What you have to do :: Repeat, exactly and completely, the material that follows. Omit the pictures.

● ● ● ●

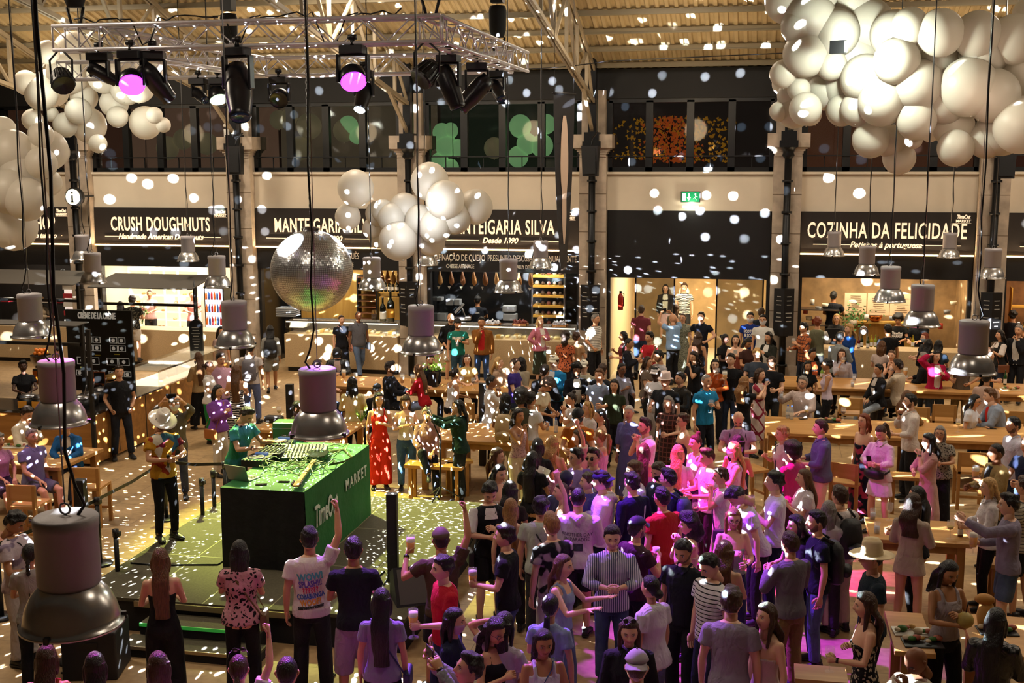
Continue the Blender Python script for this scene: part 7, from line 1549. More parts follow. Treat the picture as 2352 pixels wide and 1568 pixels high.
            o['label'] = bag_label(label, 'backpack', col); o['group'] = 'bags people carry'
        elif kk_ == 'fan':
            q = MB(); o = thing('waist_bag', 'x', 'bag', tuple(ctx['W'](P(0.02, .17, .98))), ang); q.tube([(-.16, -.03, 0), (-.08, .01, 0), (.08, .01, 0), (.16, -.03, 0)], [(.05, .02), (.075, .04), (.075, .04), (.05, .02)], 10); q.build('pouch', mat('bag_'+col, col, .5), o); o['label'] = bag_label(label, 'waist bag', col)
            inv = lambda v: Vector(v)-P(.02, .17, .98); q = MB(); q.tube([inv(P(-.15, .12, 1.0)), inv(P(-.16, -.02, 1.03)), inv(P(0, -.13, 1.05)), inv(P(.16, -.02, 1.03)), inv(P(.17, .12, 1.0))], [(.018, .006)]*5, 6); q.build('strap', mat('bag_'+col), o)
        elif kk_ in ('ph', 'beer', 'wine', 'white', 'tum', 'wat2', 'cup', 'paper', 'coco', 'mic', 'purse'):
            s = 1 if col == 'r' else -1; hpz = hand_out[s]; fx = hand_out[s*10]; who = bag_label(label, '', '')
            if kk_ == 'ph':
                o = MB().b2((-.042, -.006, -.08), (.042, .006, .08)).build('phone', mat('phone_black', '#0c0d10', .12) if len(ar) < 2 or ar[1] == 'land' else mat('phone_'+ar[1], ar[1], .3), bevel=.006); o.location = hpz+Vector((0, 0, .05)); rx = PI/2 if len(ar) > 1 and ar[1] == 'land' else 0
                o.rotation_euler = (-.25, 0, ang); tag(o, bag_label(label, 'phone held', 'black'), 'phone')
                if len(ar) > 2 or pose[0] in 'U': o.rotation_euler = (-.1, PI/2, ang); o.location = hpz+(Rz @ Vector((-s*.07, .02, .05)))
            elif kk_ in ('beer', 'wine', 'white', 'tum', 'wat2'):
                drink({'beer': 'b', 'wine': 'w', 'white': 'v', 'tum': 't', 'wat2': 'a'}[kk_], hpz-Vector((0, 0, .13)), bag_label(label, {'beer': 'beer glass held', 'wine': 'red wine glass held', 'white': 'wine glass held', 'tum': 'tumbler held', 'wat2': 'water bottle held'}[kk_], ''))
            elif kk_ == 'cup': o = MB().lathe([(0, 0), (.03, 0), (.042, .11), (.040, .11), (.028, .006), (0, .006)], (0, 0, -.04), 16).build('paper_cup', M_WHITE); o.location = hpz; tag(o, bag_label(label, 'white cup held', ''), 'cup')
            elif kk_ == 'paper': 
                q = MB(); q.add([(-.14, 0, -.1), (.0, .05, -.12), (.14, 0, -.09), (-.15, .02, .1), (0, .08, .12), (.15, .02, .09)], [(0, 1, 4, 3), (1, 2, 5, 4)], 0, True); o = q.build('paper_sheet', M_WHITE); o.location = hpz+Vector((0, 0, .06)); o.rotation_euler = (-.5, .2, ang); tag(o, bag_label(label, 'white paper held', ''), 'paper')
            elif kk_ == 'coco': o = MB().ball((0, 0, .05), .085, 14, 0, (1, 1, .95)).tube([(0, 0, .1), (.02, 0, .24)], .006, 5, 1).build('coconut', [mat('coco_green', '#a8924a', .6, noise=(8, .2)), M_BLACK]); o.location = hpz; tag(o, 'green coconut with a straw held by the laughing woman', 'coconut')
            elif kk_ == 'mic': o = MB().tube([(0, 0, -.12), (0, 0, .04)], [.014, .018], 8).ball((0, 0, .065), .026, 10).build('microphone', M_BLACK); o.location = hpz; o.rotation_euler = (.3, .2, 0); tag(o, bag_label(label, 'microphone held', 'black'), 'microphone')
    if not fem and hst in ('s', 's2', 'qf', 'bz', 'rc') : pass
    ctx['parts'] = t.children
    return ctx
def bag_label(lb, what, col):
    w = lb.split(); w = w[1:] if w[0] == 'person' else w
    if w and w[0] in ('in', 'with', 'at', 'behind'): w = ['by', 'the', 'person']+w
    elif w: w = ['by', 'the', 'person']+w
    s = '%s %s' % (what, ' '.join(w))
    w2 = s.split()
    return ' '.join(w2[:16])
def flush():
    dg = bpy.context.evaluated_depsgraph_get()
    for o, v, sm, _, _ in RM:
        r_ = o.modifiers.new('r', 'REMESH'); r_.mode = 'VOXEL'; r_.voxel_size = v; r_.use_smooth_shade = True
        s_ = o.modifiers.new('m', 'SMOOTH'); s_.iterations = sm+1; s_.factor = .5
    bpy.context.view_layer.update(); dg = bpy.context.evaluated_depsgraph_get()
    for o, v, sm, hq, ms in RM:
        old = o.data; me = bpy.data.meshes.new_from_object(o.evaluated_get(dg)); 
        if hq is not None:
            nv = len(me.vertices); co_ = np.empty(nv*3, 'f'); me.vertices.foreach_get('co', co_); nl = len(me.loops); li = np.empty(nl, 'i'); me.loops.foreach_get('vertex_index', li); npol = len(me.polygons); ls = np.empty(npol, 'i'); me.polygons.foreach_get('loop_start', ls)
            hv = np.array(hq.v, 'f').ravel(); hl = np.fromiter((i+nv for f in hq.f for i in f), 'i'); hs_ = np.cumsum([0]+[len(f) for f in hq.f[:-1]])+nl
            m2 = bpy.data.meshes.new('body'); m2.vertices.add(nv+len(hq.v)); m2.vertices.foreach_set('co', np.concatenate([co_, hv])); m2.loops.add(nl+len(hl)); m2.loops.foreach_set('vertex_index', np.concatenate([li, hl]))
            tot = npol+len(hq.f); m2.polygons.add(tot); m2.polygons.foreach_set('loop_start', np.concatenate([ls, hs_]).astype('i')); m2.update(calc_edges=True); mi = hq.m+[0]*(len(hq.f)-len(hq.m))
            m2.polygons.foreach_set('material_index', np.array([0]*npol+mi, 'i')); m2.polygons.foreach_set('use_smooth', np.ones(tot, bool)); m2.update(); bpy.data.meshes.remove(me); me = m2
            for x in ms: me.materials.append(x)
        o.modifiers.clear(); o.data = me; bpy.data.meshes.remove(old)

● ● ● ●

Worked solution ::
Continue the Blender Python script for this scene: part 7, from line 1549. More parts follow. Treat the picture as 2352 pixels wide and 1568 pixels high.
            o['label'] = bag_label(label, 'backpack', col); o['group'] = 'bags people carry'
        elif kk_ == 'fan':
            q = MB(); o = thing('waist_bag', 'x', 'bag', tuple(ctx['W'](P(0.02, .17, .98))), ang); q.tube([(-.16, -.03, 0), (-.08, .01, 0), (.08, .01, 0), (.16, -.03, 0)], [(.05, .02), (.075, .04), (.075, .04), (.05, .02)], 10); q.build('pouch', mat('bag_'+col, col, .5), o); o['label'] = bag_label(label, 'waist bag', col)
            inv = lambda v: Vector(v)-P(.02, .17, .98); q = MB(); q.tube([inv(P(-.15, .12, 1.0)), inv(P(-.16, -.02, 1.03)), inv(P(0, -.13, 1.05)), inv(P(.16, -.02, 1.03)), inv(P(.17, .12, 1.0))], [(.018, .006)]*5, 6); q.build('strap', mat('bag_'+col), o)
        elif kk_ in ('ph', 'beer', 'wine', 'white', 'tum', 'wat2', 'cup', 'paper', 'coco', 'mic', 'purse'):
            s = 1 if col == 'r' else -1; hpz = hand_out[s]; fx = hand_out[s*10]; who = bag_label(label, '', '')
            if kk_ == 'ph':
                o = MB().b2((-.042, -.006, -.08), (.042, .006, .08)).build('phone', mat('phone_black', '#0c0d10', .12) if len(ar) < 2 or ar[1] == 'land' else mat('phone_'+ar[1], ar[1], .3), bevel=.006); o.location = hpz+Vector((0, 0, .05)); rx = PI/2 if len(ar) > 1 and ar[1] == 'land' else 0
                o.rotation_euler = (-.25, 0, ang); tag(o, bag_label(label, 'phone held', 'black'), 'phone')
                if len(ar) > 2 or pose[0] in 'U': o.rotation_euler = (-.1, PI/2, ang); o.location = hpz+(Rz @ Vector((-s*.07, .02, .05)))
            elif kk_ in ('beer', 'wine', 'white', 'tum', 'wat2'):
                drink({'beer': 'b', 'wine': 'w', 'white': 'v', 'tum': 't', 'wat2': 'a'}[kk_], hpz-Vector((0, 0, .13)), bag_label(label, {'beer': 'beer glass held', 'wine': 'red wine glass held', 'white': 'wine glass held', 'tum': 'tumbler held', 'wat2': 'water bottle held'}[kk_], ''))
            elif kk_ == 'cup': o = MB().lathe([(0, 0), (.03, 0), (.042, .11), (.040, .11), (.028, .006), (0, .006)], (0, 0, -.04), 16).build('paper_cup', M_WHITE); o.location = hpz; tag(o, bag_label(label, 'white cup held', ''), 'cup')
            elif kk_ == 'paper': 
                q = MB(); q.add([(-.14, 0, -.1), (.0, .05, -.12), (.14, 0, -.09), (-.15, .02, .1), (0, .08, .12), (.15, .02, .09)], [(0, 1, 4, 3), (1, 2, 5, 4)], 0, True); o = q.build('paper_sheet', M_WHITE); o.location = hpz+Vector((0, 0, .06)); o.rotation_euler = (-.5, .2, ang); tag(o, bag_label(label, 'white paper held', ''), 'paper')
            elif kk_ == 'coco': o = MB().ball((0, 0, .05), .085, 14, 0, (1, 1, .95)).tube([(0, 0, .1), (.02, 0, .24)], .006, 5, 1).build('coconut', [mat('coco_green', '#a8924a', .6, noise=(8, .2)), M_BLACK]); o.location = hpz; tag(o, 'green coconut with a straw held by the laughing woman', 'coconut')
            elif kk_ == 'mic': o = MB().tube([(0, 0, -.12), (0, 0, .04)], [.014, .018], 8).ball((0, 0, .065), .026, 10).build('microphone', M_BLACK); o.location = hpz; o.rotation_euler = (.3, .2, 0); tag(o, bag_label(label, 'microphone held', 'black'), 'microphone')
    if not fem and hst in ('s', 's2', 'qf', 'bz', 'rc') : pass
    ctx['parts'] = t.children
    return ctx
def bag_label(lb, what, col):
    w = lb.split(); w = w[1:] if w[0] == 'person' else w
    if w and w[0] in ('in', 'with', 'at', 'behind'): w = ['by', 'the', 'person']+w
    elif w: w = ['by', 'the', 'person']+w
    s = '%s %s' % (what, ' '.join(w))
    w2 = s.split()
    return ' '.join(w2[:16])
def flush():
    dg = bpy.context.evaluated_depsgraph_get()
    for o, v, sm, _, _ in RM:
        r_ = o.modifiers.new('r', 'REMESH'); r_.mode = 'VOXEL'; r_.voxel_size = v; r_.use_smooth_shade = True
        s_ = o.modifiers.new('m', 'SMOOTH'); s_.iterations = sm+1; s_.factor = .5
    bpy.context.view_layer.update(); dg = bpy.context.evaluated_depsgraph_get()
    for o, v, sm, hq, ms in RM:
        old = o.data; me = bpy.data.meshes.new_from_object(o.evaluated_get(dg)); 
        if hq is not None:
            nv = len(me.vertices); co_ = np.empty(nv*3, 'f'); me.vertices.foreach_get('co', co_); nl = len(me.loops); li = np.empty(nl, 'i'); me.loops.foreach_get('vertex_index', li); npol = len(me.polygons); ls = np.empty(npol, 'i'); me.polygons.foreach_get('loop_start', ls)
            hv = np.array(hq.v, 'f').ravel(); hl = np.fromiter((i+nv for f in hq.f for i in f), 'i'); hs_ = np.cumsum([0]+[len(f) for f in hq.f[:-1]])+nl
            m2 = bpy.data.meshes.new('body'); m2.vertices.add(nv+len(hq.v)); m2.vertices.foreach_set('co', np.concatenate([co_, hv])); m2.loops.add(nl+len(hl)); m2.loops.foreach_set('vertex_index', np.concatenate([li, hl]))
            tot = npol+len(hq.f); m2.polygons.add(tot); m2.polygons.foreach_set('loop_start', np.concatenate([ls, hs_]).astype('i')); m2.update(calc_edges=True); mi = hq.m+[0]*(len(hq.f)-len(hq.m))
            m2.polygons.foreach_set('material_index', np.array([0]*npol+mi, 'i')); m2.polygons.foreach_set('use_smooth', np.ones(tot, bool)); m2.update(); bpy.data.meshes.remove(me); me = m2
            for x in ms: me.materials.append(x)
        o.modifiers.clear(); o.data = me; bpy.data.meshes.remove(old)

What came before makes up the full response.